The federal government strives to fill that gap with the Emergency Food Assistance Program, also known as TEFAP, which provides fresh and nutritious foods to low-income residents at no cost.

How TEFAP works

The U.S. Department of Agriculture buys the foods for TEFAP from American producers. It distributes the food to states based on their unemployment rates and the number of people living below the poverty level for the state. States, in turn, pass the food along to local agencies that support low-income food programs, such as food pantries or community kitchens that provide free meals.

The government also provides funding to the agencies for transportation, storage, administrative expenses, and advertising, on top of the food supplies.

Congress approves an annual budget to support TEFAP purchases but also authorizes another program designed to assist producers by purchasing extra commodities. When those purchases are made, they also are given to TEFAP for extra distribution to states and local agencies.

Besides food pantries, states provide the TEFAP foods to other local agencies that give food to low-income families, for instance through monthly drive-through food assistance programs, backpack programs, etc. Food pantries generally distribute TEFAP as boxes of food for families on a monthly basis.

What foods are included in TEFAP packages?

USDA will distribute different types of food through TEFAP, based on state preference and the foods available during the time of year.
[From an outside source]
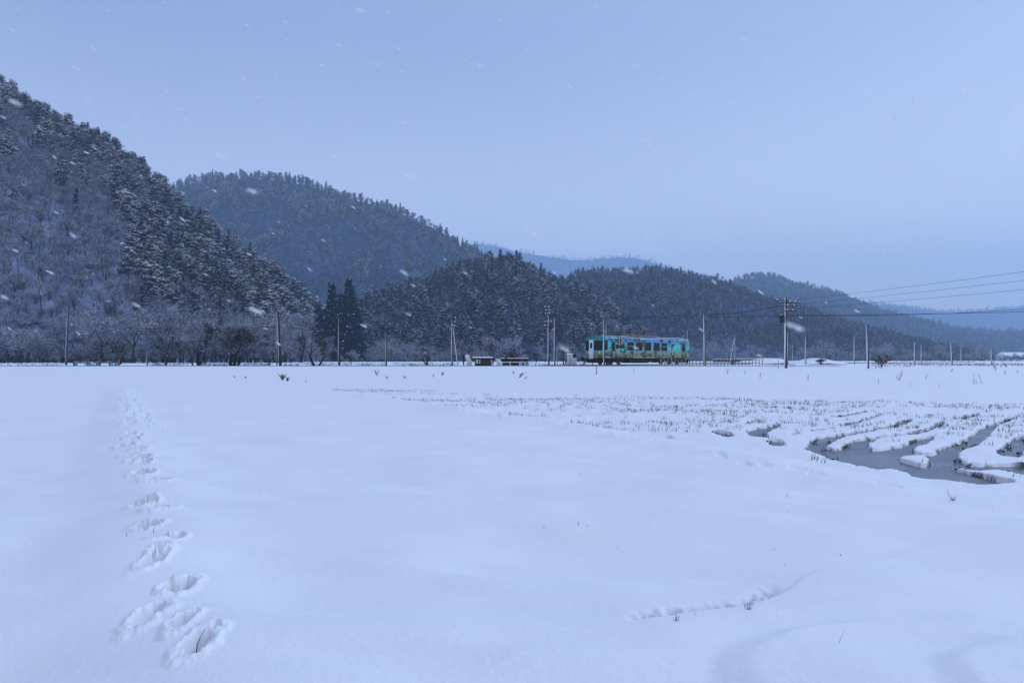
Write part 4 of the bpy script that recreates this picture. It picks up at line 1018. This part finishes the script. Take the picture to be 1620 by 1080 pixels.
btree(922, 562, 82, 'tangled leafless bush at the railcar front', 1.6, 0, stems=4, twigs=700, levels=3, r0=.016, name='bush', cat='bush')
btree(1160, 567, 88, 'clump of pale dry reeds at the foot of the slanting strut', 1.0, 0, stems=5, twigs=900, levels=2, r0=.012, name='bush', cat='bush')
btree(1300, 566, 93, 'frosted dry shrub on the snow-covered pile', 1.4, 0, stems=5, twigs=900, levels=3, r0=.012, name='bush', cat='bush')
btree(1393, 562, 76, 'frosted twiggy shrub right of the pole by the mound', 1.5, 0, stems=4, twigs=500, levels=3, r0=.014, name='bush', cat='bush')
btree(1400, 557, 130, 'brown leafless thicket behind the frosted twiggy shrub', 2.2, 0, stems=5, twigs=1500, levels=3, r0=.012, name='bush', cat='bush')
btree(318, 568, 84, 'dry tussock between the leaning bare trees', 2.5, 0, stems=5, twigs=700, levels=2, r0=.015, name='bush', cat='bush')
# evergreen bush
X, Y, z = at(152, 92); H = topz(559, 92) - z; tr, cr = pine(10, 1, .5); s = H / 10
o = empty('evergreen_bush', (X, Y, z - .1)); o.scale = (s * 1.1, s * 1.1, s); tag(o, 'small round evergreen behind the teal barrier', 'evergreen')
tr.build('trunk', M['bark'], o); cr.build('crown', PM, o)
# the pointed cedars and a few dark ones that stand out at the foot of the hills
for (px, top, Y, lab, wid) in [(525, 446, 240, 'tall pointed cedar, left one of the dark twin cedars', .17), (553, 440, 238, 'tall pointed cedar, right one of the dark twin cedars', .15), (540, 462, 246, 'shorter cedar squeezed between the dark twin cedars', .15),
                               (566, 486, 244, 'low cedar leaning on the right of the dark twin cedars', .2), (505, 480, 246, 'broad cedar left of the dark twin cedars', .2)]:
    X = (px - 810) / F * Y; z = .8; H = topz(top, Y) - z
    tr, cr = cedar(14, 1.5, .25, wid); s = H / 14
    o = empty('cedar_tree', (X, Y, z - .2)); o.scale = (s, s, s); tag(o, lab, 'cedar tree', 'dark cedars at the foot of the hills')
    tr.build('trunk', M['bark'], o); cr.build('crown', PM, o)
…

TEFAP packages generally will include non-perishable foods, such as canned, frozen, or dried fruits and vegetables, nuts, and whole-grain and enriched grain products, including rice, cereal, and pasta. But the real beauty of the TEFAP program is that packets also include perishable items such as fresh fruits and vegetables, meat, poultry, eggs, fish, and dairy products, such as milk and cheese, many of the commodities that can be difficult for low-income families to either afford or to find in their neighborhood markets.
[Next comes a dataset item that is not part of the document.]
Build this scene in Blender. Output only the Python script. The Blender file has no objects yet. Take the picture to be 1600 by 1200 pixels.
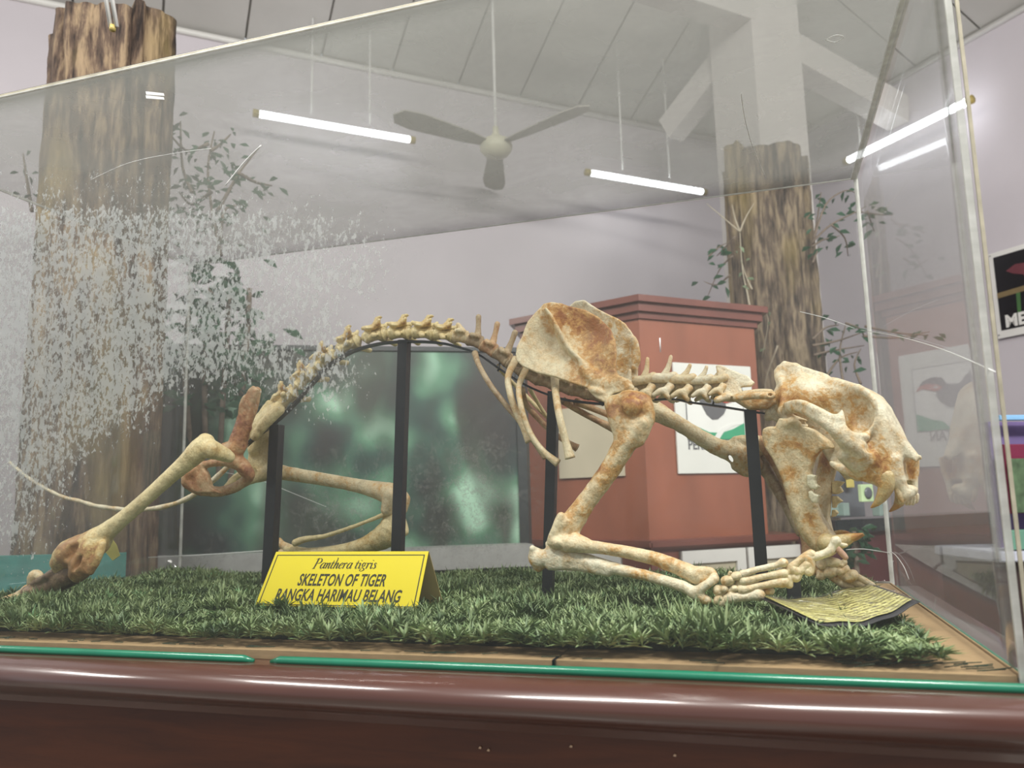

More than 120 nutritious, high-quality products are included in TEFAP, helping enhance the diet of low-income Americans. TEFAP also provides recipes that participants can use to prepare the food included in the packages.
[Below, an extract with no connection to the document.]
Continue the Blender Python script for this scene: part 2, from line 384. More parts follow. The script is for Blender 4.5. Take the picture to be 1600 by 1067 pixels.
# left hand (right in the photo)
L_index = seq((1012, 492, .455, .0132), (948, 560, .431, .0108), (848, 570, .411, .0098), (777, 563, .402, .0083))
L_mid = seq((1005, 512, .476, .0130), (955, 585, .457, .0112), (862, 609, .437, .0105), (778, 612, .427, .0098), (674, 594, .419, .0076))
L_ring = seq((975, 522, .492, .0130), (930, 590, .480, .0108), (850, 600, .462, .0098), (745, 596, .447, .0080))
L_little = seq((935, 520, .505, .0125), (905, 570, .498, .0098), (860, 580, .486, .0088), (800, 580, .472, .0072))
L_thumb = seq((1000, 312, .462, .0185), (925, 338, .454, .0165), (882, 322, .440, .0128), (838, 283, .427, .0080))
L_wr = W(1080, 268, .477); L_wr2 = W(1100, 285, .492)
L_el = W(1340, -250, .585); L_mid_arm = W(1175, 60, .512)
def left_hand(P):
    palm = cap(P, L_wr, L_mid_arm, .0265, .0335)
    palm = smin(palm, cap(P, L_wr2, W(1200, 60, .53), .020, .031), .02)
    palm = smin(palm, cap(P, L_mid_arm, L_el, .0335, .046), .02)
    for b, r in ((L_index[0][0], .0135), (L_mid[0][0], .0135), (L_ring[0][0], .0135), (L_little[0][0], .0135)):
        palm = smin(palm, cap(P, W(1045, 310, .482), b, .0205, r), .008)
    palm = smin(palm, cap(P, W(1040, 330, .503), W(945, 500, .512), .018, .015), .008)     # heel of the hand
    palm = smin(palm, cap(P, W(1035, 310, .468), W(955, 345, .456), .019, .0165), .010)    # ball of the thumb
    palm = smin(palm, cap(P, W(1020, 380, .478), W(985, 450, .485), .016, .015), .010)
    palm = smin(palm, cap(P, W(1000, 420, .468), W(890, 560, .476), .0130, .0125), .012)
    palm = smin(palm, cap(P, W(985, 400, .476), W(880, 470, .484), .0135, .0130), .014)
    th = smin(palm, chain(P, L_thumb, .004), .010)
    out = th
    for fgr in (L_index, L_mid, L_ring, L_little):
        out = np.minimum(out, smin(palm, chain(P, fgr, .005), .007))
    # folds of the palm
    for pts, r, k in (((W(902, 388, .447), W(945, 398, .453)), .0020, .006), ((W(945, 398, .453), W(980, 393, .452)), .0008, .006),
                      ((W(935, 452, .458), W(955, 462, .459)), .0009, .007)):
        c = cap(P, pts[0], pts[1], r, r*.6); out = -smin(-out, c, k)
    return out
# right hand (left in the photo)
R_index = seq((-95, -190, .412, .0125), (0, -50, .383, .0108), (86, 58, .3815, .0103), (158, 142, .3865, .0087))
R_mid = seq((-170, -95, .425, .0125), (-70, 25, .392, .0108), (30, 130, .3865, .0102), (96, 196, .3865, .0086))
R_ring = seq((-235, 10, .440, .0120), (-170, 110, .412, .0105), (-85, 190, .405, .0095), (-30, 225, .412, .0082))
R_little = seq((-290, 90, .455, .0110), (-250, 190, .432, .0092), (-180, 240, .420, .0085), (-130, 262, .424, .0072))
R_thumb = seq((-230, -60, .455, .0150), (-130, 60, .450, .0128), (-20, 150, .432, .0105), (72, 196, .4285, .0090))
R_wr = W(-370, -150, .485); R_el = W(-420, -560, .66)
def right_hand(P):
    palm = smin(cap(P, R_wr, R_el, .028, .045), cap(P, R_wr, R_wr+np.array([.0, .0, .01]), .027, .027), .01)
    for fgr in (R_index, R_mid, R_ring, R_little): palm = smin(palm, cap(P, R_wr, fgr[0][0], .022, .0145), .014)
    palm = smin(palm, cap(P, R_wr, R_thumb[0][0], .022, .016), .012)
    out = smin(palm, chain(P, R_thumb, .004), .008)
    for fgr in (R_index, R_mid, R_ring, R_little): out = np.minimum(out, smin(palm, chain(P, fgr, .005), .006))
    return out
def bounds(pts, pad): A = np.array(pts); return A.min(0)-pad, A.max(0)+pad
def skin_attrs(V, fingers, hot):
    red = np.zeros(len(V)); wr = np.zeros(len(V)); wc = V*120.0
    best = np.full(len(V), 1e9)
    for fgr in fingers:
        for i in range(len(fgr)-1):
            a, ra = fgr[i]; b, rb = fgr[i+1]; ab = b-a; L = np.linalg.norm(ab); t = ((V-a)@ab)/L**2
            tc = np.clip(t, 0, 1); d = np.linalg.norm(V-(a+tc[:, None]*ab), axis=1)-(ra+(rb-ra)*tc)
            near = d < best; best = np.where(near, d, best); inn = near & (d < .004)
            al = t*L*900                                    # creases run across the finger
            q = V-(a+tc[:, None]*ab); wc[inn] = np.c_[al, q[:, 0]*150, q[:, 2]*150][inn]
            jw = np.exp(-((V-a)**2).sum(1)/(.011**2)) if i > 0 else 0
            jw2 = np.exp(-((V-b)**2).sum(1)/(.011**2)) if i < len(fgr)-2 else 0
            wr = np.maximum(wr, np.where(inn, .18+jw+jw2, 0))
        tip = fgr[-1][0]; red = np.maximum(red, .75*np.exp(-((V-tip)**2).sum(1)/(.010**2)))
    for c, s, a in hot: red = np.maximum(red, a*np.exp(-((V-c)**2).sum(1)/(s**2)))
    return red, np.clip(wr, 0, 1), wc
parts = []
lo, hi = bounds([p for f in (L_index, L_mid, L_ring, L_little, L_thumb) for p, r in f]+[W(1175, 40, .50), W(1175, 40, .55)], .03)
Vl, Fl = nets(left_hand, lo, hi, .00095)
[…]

Who is eligible to receive TEFAP packages?

Because this is a federal-government program, those qualifying for the food packages must prove they are eligible based on household income. Eligibility is determined by states, so the figure will vary by state and household size. Those interested in applying can find information from the USDA about their state.

Generally, families who qualify for other food assistance programs, such as SNAP or free or reduced school lunches, will be eligible to receive TEFAP assistance.

Programs that provide prepared meals for local residents need to prove that they are serving predominantly low-income families to receive TEFAP support. Participants in the meal programs do not need to provide any proof of income to receive meals.

Other food assistance programs

Other programs administered by the Food and Nutrition Service branch of the USDA that low-income residents may qualify for include:

  • National School Lunch Program (NSLP): provides free or reduced-price lunches and breakfasts
  • Supplemental Nutrition Assistance Program (SNAP): provides a monthly stipend on an EBT card that can be used to purchase food.
  • Special Supplemental Nutrition Program for Women, Infants, and Children (WIC): provides assistance to expecting mothers and then their newborn and infant children.
  • Commodity Supplemental Food Program (CSFP): provides supplemental food to low-income residents who are age 60 and older.
  • Food Distribution Program on Indian Reservations (FCPIR): provides assistance to Native Americans.